[Start PROVIDED DATA]

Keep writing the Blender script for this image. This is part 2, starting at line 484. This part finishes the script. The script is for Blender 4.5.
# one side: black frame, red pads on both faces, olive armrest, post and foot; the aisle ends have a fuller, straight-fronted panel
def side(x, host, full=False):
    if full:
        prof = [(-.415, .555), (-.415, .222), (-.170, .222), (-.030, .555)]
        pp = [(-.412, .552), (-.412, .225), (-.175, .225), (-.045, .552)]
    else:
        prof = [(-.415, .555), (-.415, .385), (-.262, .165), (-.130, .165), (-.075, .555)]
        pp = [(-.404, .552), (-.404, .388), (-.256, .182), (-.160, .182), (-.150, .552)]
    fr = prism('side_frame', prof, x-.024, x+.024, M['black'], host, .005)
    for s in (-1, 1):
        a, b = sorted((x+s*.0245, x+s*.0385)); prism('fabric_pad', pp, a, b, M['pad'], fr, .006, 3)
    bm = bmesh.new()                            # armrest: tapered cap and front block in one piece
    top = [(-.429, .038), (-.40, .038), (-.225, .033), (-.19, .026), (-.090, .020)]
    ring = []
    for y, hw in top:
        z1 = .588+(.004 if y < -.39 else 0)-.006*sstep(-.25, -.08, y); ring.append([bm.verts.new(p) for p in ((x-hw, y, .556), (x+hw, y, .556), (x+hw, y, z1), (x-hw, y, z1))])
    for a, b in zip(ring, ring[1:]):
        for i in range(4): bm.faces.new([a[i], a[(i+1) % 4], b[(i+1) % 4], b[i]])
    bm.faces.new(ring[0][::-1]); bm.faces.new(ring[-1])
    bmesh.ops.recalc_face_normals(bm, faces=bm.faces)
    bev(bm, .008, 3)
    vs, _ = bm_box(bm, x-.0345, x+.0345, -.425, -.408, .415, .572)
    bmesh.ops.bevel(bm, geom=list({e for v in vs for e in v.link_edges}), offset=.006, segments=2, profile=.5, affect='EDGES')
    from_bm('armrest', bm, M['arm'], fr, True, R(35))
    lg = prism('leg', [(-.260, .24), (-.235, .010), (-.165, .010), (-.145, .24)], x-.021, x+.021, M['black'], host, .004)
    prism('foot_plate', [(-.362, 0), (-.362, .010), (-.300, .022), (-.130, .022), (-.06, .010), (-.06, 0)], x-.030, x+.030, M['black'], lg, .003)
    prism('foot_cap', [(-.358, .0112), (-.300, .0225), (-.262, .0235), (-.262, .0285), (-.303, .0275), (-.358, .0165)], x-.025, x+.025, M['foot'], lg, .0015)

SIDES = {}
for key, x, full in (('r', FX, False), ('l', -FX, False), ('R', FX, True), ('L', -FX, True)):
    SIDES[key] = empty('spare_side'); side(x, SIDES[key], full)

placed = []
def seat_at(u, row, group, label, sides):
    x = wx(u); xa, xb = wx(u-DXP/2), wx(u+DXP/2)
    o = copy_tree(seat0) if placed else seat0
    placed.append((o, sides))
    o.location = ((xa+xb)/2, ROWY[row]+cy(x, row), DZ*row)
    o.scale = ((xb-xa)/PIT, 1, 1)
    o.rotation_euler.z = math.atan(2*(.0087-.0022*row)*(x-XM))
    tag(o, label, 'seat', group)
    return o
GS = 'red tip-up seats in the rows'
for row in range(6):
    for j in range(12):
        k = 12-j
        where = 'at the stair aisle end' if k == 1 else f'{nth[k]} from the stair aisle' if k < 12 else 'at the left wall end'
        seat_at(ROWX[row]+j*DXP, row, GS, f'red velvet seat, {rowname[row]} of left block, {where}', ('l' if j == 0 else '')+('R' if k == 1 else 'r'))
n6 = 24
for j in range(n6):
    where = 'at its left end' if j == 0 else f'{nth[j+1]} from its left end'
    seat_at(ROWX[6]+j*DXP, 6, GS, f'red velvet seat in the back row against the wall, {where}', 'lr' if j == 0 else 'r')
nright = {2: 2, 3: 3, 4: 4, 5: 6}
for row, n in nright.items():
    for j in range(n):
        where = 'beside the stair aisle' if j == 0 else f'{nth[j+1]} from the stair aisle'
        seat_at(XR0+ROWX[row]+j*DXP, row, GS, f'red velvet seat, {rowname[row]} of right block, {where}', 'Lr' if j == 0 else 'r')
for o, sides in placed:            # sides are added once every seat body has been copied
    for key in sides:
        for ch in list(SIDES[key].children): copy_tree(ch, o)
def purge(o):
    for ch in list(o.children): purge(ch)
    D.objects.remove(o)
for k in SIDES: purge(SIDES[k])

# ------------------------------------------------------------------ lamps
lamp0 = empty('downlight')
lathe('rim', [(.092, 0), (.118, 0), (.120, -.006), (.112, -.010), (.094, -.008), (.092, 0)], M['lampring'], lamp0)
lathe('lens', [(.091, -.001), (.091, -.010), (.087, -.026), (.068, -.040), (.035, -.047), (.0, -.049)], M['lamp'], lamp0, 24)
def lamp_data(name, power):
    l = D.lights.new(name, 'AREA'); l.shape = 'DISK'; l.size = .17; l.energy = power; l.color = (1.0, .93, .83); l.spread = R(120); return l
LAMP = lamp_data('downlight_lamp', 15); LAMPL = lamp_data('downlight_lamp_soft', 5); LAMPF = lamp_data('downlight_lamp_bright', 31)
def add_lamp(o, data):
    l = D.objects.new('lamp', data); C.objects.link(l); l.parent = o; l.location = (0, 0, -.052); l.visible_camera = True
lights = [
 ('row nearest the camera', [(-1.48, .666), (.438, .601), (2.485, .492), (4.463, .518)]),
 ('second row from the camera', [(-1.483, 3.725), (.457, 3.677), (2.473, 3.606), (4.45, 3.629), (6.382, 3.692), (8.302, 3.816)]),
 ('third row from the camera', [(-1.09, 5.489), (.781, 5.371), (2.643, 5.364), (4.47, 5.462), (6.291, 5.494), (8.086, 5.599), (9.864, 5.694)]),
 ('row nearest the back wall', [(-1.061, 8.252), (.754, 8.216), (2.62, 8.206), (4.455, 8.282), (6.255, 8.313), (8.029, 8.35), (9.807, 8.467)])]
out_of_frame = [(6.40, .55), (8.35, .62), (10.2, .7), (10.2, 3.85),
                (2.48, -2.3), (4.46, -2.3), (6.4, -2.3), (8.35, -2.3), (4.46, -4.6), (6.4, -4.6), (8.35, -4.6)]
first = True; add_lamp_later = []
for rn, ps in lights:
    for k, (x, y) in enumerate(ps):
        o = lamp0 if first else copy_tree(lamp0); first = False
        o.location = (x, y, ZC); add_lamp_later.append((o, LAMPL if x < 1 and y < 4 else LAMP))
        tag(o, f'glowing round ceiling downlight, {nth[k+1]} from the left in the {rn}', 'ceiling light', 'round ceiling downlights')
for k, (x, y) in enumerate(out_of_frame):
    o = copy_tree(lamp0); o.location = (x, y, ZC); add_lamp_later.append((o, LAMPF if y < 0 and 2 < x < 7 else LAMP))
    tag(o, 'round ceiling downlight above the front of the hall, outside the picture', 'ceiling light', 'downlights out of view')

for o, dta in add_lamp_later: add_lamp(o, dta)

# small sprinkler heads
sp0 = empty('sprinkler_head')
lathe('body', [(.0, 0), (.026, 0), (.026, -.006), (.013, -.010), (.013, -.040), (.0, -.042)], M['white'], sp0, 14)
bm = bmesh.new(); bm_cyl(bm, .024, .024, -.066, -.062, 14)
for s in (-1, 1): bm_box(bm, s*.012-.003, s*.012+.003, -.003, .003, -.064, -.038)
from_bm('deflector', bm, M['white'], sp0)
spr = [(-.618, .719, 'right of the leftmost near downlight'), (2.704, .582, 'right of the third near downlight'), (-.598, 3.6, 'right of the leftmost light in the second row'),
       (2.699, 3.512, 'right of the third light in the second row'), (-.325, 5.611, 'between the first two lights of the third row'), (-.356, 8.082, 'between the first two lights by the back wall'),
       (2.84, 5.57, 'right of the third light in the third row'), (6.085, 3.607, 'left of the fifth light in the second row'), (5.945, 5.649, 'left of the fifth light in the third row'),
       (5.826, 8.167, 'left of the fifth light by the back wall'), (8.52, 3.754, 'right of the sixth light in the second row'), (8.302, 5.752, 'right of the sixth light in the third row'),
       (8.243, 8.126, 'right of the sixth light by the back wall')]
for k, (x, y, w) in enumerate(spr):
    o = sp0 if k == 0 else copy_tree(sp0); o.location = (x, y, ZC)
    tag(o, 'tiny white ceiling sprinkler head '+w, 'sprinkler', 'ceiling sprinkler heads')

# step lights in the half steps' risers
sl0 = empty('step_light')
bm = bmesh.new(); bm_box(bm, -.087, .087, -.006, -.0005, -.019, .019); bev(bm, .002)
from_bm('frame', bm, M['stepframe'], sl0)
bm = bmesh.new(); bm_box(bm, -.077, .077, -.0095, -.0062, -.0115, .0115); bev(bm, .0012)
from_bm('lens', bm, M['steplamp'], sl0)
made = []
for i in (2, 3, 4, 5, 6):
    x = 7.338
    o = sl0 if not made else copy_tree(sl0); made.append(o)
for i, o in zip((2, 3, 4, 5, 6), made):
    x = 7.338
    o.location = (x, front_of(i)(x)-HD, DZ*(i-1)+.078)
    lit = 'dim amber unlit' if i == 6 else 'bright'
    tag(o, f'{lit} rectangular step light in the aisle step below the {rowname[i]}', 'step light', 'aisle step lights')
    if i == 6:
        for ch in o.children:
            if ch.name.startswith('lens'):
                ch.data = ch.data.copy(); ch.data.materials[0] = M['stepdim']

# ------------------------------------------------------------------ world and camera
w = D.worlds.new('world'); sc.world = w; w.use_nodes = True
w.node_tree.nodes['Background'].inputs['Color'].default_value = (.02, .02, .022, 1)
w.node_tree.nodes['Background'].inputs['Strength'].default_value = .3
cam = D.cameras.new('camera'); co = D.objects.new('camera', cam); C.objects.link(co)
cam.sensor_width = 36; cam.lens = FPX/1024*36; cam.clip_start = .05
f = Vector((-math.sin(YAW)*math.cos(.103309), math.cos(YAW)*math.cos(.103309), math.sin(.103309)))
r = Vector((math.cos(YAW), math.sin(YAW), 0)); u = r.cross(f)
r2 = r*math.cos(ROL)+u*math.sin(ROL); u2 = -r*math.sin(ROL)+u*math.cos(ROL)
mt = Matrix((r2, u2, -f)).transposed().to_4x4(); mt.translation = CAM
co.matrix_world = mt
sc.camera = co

[End PROVIDED DATA]

▸ **TASK GOAL**: Exactly as they appear, please write out the lines from the opening of the listing above down to the line containing "M['foot'], lg, .0015)", with both end lines included.

▸ **RESULT OF THIS EXERCISE**:
Keep writing the Blender script for this image. This is part 2, starting at line 484. This part finishes the script. The script is for Blender 4.5.
# one side: black frame, red pads on both faces, olive armrest, post and foot; the aisle ends have a fuller, straight-fronted panel
def side(x, host, full=False):
    if full:
        prof = [(-.415, .555), (-.415, .222), (-.170, .222), (-.030, .555)]
        pp = [(-.412, .552), (-.412, .225), (-.175, .225), (-.045, .552)]
    else:
        prof = [(-.415, .555), (-.415, .385), (-.262, .165), (-.130, .165), (-.075, .555)]
        pp = [(-.404, .552), (-.404, .388), (-.256, .182), (-.160, .182), (-.150, .552)]
    fr = prism('side_frame', prof, x-.024, x+.024, M['black'], host, .005)
    for s in (-1, 1):
        a, b = sorted((x+s*.0245, x+s*.0385)); prism('fabric_pad', pp, a, b, M['pad'], fr, .006, 3)
    bm = bmesh.new()                            # armrest: tapered cap and front block in one piece
    top = [(-.429, .038), (-.40, .038), (-.225, .033), (-.19, .026), (-.090, .020)]
    ring = []
    for y, hw in top:
        z1 = .588+(.004 if y < -.39 else 0)-.006*sstep(-.25, -.08, y); ring.append([bm.verts.new(p) for p in ((x-hw, y, .556), (x+hw, y, .556), (x+hw, y, z1), (x-hw, y, z1))])
    for a, b in zip(ring, ring[1:]):
        for i in range(4): bm.faces.new([a[i], a[(i+1) % 4], b[(i+1) % 4], b[i]])
    bm.faces.new(ring[0][::-1]); bm.faces.new(ring[-1])
    bmesh.ops.recalc_face_normals(bm, faces=bm.faces)
    bev(bm, .008, 3)
    vs, _ = bm_box(bm, x-.0345, x+.0345, -.425, -.408, .415, .572)
    bmesh.ops.bevel(bm, geom=list({e for v in vs for e in v.link_edges}), offset=.006, segments=2, profile=.5, affect='EDGES')
    from_bm('armrest', bm, M['arm'], fr, True, R(35))
    lg = prism('leg', [(-.260, .24), (-.235, .010), (-.165, .010), (-.145, .24)], x-.021, x+.021, M['black'], host, .004)
    prism('foot_plate', [(-.362, 0), (-.362, .010), (-.300, .022), (-.130, .022), (-.06, .010), (-.06, 0)], x-.030, x+.030, M['black'], lg, .003)
    prism('foot_cap', [(-.358, .0112), (-.300, .0225), (-.262, .0235), (-.262, .0285), (-.303, .0275), (-.358, .0165)], x-.025, x+.025, M['foot'], lg, .0015)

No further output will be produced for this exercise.